STATED PROBLEM
From the records below, print only the part that opens with the line containing "Model this scene" and closes with the line containing "C = S.collection"; omit the pictures.

Entries with scene source code
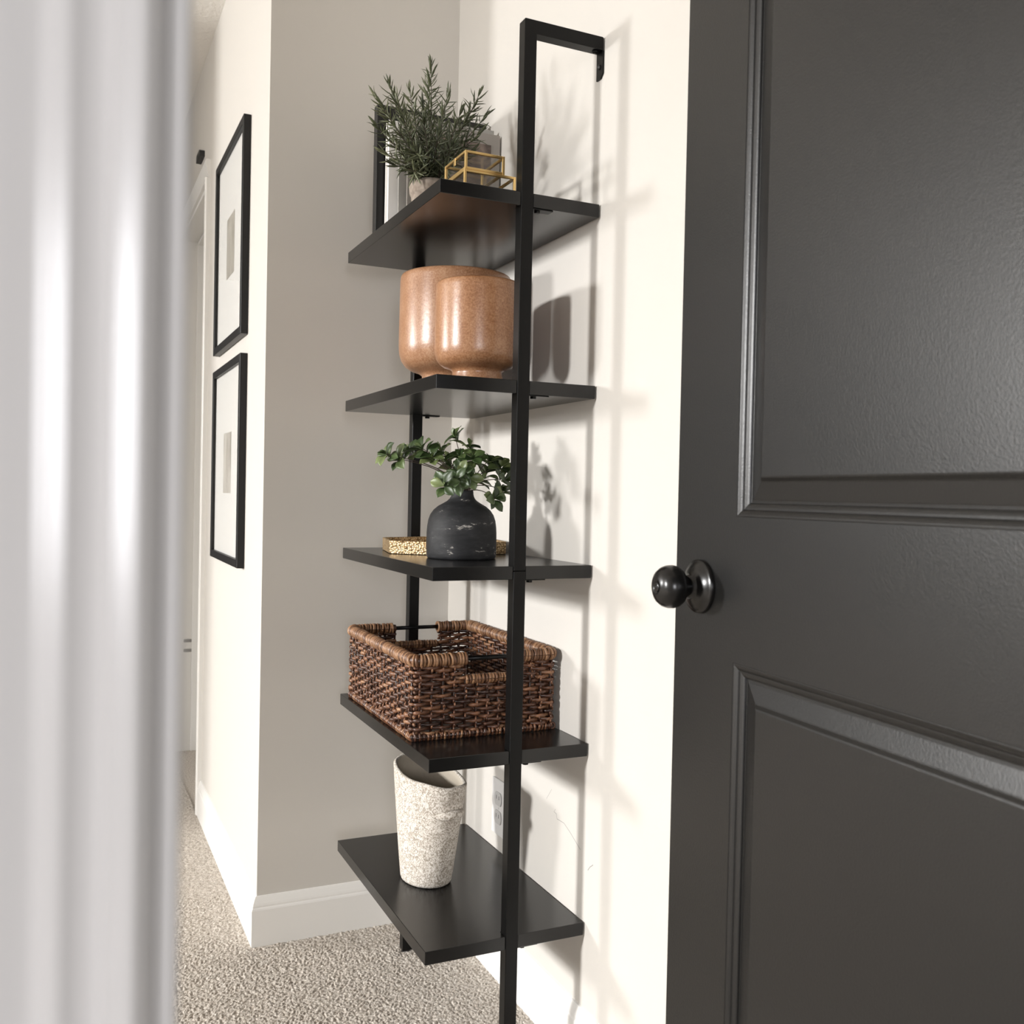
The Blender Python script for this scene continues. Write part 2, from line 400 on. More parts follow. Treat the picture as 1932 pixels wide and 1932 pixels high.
# ------------------------------------------------------------------ carpet pile
def carpet_patch(name, x0, x1, y0, y1, step, label):
    nx, ny = int((x1 - x0) / step), int((y1 - y0) / step)
    xs = np.linspace(x0, x1, nx); ys = np.linspace(y0, y1, ny)
    X, Y = np.meshgrid(xs, ys, indexing='ij')
    rng = np.random.default_rng(5)
    ca, sa = math.cos(.55), math.sin(.55)
    U, V = X * ca + Y * sa, -X * sa + Y * ca
    cu, cv = .0070, .0050
    T = 512; jx = rng.uniform(-.33, .33, (T, T)); jy = rng.uniform(-.33, .33, (T, T)); jh = rng.uniform(.45, 1.0, (T, T)); jr = rng.uniform(-.9, .9, (T, T))
    gu, gv = np.floor(U / cu).astype(int), np.floor(V / cv).astype(int)
    Z = np.zeros_like(X)
    for du in (-1, 0, 1):
        for dv in (-1, 0, 1):
            a, b = gu + du, gv + dv
            ia, ib = a % T, b % T
            px = (a + .5 + jx[ia, ib] + .5 * (b % 2)) * cu - U; py = (b + .5 + jy[ia, ib]) * cv - V
            cr, sr = np.cos(jr[ia, ib]), np.sin(jr[ia, ib])
            qx, qy = (px * cr + py * sr) / (cu * .72), (-px * sr + py * cr) / (cv * .56)
            q = 1 - qx * qx - qy * qy
            Z = np.maximum(Z, np.where(q > 0, np.sqrt(np.maximum(q, 0)) * jh[ia, ib], 0))
    Z = .0006 + Z * .0040
    co = np.stack([X, Y, Z], -1).reshape(-1, 3).astype(np.float32)
    idx = np.arange(nx * ny).reshape(nx, ny)
    q = np.stack([idx[:-1, :-1], idx[1:, :-1], idx[1:, 1:], idx[:-1, 1:]], -1).reshape(-1, 4)
    me = bpy.data.meshes.new(name)
    me.vertices.add(len(co)); me.vertices.foreach_set('co', co.ravel())
    me.loops.add(q.size); me.loops.foreach_set('vertex_index', q.ravel().astype(np.int32))
    me.polygons.add(len(q)); me.polygons.foreach_set('loop_start', np.arange(0, q.size, 4, dtype=np.int32))
    me.polygons.foreach_set('use_smooth', np.ones(len(q), bool))
    me.update(calc_edges=True); me.validate()
    return tag(link(name, me, M_carpet), label, 'carpet', None, 'stuff')
carpet_patch('carpet_pile', -.95, -.0126, .02, 1.0, .0019, 'beige looped carpet pile under the black shelf')
carpet_patch('carpet_pile', -.95, XH - .0126, 1.0, 2.46, .0034, 'beige looped carpet pile further down the hall')

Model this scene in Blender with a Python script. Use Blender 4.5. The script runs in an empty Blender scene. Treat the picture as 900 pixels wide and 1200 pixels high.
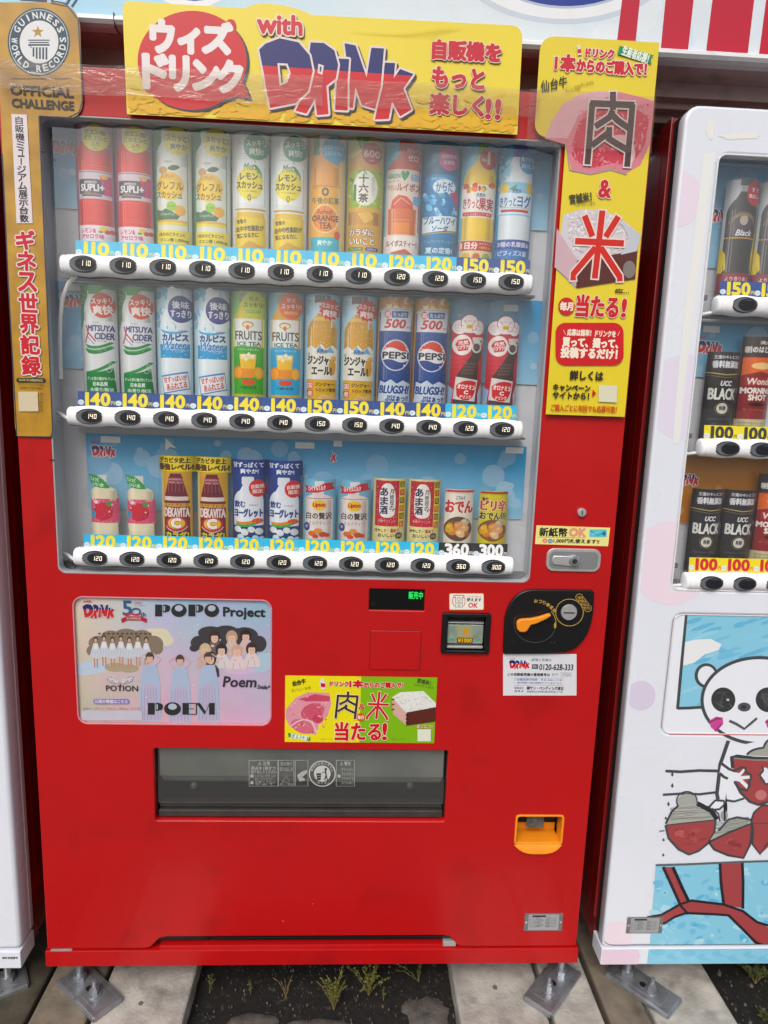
import bpy, bmesh, math, random
from mathutils import Vector, Matrix
from mathutils.geometry import tessellate_polygon
R = math.radians
rnd = random.Random(7)
S = bpy.context.scene
C = S.collection

# ------------------------------------------------------------------ camera
CP = Vector((0.65019, -1.34877, 1.23994))
YAW, PITCH, ROLL, FOC = 0.049393, -0.170986, 0.0340106, 793.154
def _basis():
    cy, sy, cp, sp, cr, sr = math.cos(YAW), math.sin(YAW), math.cos(PITCH), math.sin(PITCH), math.cos(ROLL), math.sin(ROLL)
    f = Vector((sy*cp, cy*cp, sp)); r0 = Vector((cy, -sy, 0)); u0 = r0.cross(f)
    return cr*r0 + sr*u0, -sr*r0 + cr*u0, f
CR, CU, CF = _basis()
cam = bpy.data.cameras.new('camera')
camo = bpy.data.objects.new('camera', cam); C.objects.link(camo)
camo.matrix_world = Matrix(((CR.x, CU.x, -CF.x, CP.x), (CR.y, CU.y, -CF.y, CP.y), (CR.z, CU.z, -CF.z, CP.z), (0, 0, 0, 1)))
cam.sensor_fit = 'VERTICAL'; cam.sensor_height = 24.0; cam.lens = FOC/1200*24.0
cam.clip_start = 0.02; cam.clip_end = 2000
S.camera = camo

# ------------------------------------------------------------------ sky, sun, exposure
SUN_EL, SUN_AZ = 48, 200          # azimuth clockwise from +Y; 180 = straight behind the camera
w = bpy.data.worlds.new('World'); S.world = w; w.use_nodes = True
nt = w.node_tree; bg = nt.nodes['Background']
sky = nt.nodes.new('ShaderNodeTexSky'); sky.sky_type = 'NISHITA'; sky.sun_disc = False
sky.sun_elevation = R(SUN_EL); sky.sun_rotation = R(SUN_AZ); sky.air_density = 1.6; sky.dust_density = 6.0; sky.ozone_density = 1.0
hs = nt.nodes.new('ShaderNodeHueSaturation'); hs.inputs['Saturation'].default_value = 0.38
nt.links.new(sky.outputs[0], hs.inputs['Color']); nt.links.new(hs.outputs[0], bg.inputs[0])
bg.inputs[1].default_value = 0.13
sun = bpy.data.lights.new('sun', 'SUN'); sun.energy = 1.2; sun.angle = R(25); sun.color = (1.0, 0.985, 0.965)
suno = bpy.data.objects.new('sun', sun); C.objects.link(suno)
az = R(SUN_AZ); d = Vector((math.sin(az)*math.cos(R(SUN_EL)), math.cos(az)*math.cos(R(SUN_EL)), math.sin(R(SUN_EL))))
suno.rotation_euler = d.to_track_quat('Z', 'Y').to_euler(); suno.location = d*5
S.view_settings.view_transform = 'Standard'; S.view_settings.look = 'None'
S.view_settings.exposure = 0.02; S.view_settings.gamma = 1.0
S.cycles.max_bounces = 8; S.cycles.transparent_max_bounces = 16; S.cycles.sample_clamp_indirect = 6

# ------------------------------------------------------------------ helpers
def ray(px, py):
    return CF + CR*((px-450)/FOC) - CU*((py-600)/FOC)
def at(px, py, Y=0.0):            # photo pixel -> point on the upright plane y = Y
    d = ray(px, py); return CP + d*((Y-CP.y)/d.y)
def atz(px, py, Z):               # photo pixel -> point on the level plane z = Z
    d = ray(px, py); return CP + d*((Z-CP.z)/d.z)
def hexc(h):
    if not isinstance(h, str): return tuple(h)[:3]
    h = h.lstrip('#'); v = [int(h[i:i+2], 16)/255 for i in (0, 2, 4)]
    return tuple(((x/12.92) if x <= .04045 else ((x+.055)/1.055)**2.4)*0.88 for x in v)
def tag(o, label=None, cat=None, group=None, kind=None):
    if label: o['label'] = label
    if cat: o['category'] = cat
    if group: o['group'] = group
    if kind: o['kind'] = kind
    return o
def empty(name, loc, label, cat, group=None):
    o = bpy.data.objects.new(name, None); C.objects.link(o); o.location = loc; o.empty_display_size = .05
    return tag(o, label, cat, group)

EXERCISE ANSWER
Model this scene in Blender with a Python script. Use Blender 4.5. The script runs in an empty Blender scene. Treat the picture as 900 pixels wide and 1200 pixels high.
import bpy, bmesh, math, random
from mathutils import Vector, Matrix
from mathutils.geometry import tessellate_polygon
R = math.radians
rnd = random.Random(7)
S = bpy.context.scene
C = S.collection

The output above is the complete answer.